Why the value judgement on single mothers? Also, the 73% is out of wedlock, not necessarily single mothers. Single mother numbers are actually 67%.

>and huge level of incarceration.

Incarceration policies put in place by republicans and democrats.

>How is it not a failure of political science and Democrats that represent African Americans on all levels of government?

It is a failure of American political policy. However, the answer isn't to build a wall or stop immigration. The answer is to improve education, train people for the jobs that actually exist in our economy, and if all else fails, figure out what we do when there just aren't enough jobs, not just pretend like manufacturing is going to come back. American manufacturing has never produced more goods than the present, but it also employees almost no one, because automation is amazing [1].

[1] Page 4 and 5: http://www.cs.rice.edu/~vardi/workawesome16.pdf

1 comments

>Why the value judgement on single mothers?
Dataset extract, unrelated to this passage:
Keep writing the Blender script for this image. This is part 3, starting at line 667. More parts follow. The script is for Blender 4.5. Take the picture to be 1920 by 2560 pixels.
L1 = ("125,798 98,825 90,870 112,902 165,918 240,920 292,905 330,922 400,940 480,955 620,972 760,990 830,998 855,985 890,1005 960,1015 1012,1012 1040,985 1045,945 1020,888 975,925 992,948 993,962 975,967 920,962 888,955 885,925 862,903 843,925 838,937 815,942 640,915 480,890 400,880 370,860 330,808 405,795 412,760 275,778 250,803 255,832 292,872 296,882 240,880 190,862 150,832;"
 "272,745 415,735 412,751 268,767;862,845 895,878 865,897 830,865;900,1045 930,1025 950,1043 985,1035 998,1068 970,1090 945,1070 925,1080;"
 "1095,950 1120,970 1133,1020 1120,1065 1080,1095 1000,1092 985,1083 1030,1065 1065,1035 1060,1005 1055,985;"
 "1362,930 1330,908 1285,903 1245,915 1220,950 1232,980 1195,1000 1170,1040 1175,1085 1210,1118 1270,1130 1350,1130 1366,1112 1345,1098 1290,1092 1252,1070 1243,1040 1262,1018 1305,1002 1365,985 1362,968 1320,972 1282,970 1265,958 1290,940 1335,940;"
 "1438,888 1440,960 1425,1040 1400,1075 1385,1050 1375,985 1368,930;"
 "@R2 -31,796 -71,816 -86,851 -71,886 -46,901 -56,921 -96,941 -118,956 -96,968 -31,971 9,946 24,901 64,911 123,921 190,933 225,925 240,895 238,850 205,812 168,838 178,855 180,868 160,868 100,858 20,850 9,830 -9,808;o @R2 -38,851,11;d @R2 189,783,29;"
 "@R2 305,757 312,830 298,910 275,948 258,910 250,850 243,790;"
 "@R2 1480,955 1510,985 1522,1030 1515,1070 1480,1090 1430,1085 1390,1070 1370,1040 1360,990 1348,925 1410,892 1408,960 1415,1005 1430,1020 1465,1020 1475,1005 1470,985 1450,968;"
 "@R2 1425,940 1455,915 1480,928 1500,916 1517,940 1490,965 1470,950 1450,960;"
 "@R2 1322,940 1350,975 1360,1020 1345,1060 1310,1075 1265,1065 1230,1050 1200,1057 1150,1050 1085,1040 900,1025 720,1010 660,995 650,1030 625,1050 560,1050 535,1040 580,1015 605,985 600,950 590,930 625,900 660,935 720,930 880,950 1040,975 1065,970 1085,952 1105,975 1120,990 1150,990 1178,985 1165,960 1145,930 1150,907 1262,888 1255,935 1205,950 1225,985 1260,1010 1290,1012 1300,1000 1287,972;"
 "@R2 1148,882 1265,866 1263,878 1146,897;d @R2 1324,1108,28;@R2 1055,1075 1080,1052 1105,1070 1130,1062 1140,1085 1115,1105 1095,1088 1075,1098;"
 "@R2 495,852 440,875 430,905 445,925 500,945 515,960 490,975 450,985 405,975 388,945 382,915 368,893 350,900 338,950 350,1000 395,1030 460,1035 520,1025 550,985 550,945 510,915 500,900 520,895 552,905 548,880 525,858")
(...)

Also, the 73% is out of wedlock, not necessarily single mothers. Single mother numbers are actually 67%.

Because if you look at black communities with low single motherhood you also see less poverty, violence and incarceration rates at the same time. Even for white people single motherhood is often the biggest factor that decides whether you end up in poverty or not.

http://www.nationalreview.com/article/426433/family-goes-so-...

Could it be the other way around? Poverty leads to single motherhood.
Explain. I can see an easy causality chain from single motherhood to low income to less education to poverty, but not in the opposite direction.
Poverty in parents is highly predictive of poverty in children. Single motherhood is also correlated with poverty. It's possible that single motherhood increases the chance that a child will also live in poverty as an adult, but the vast majority of the effect is probably explained by generational poverty.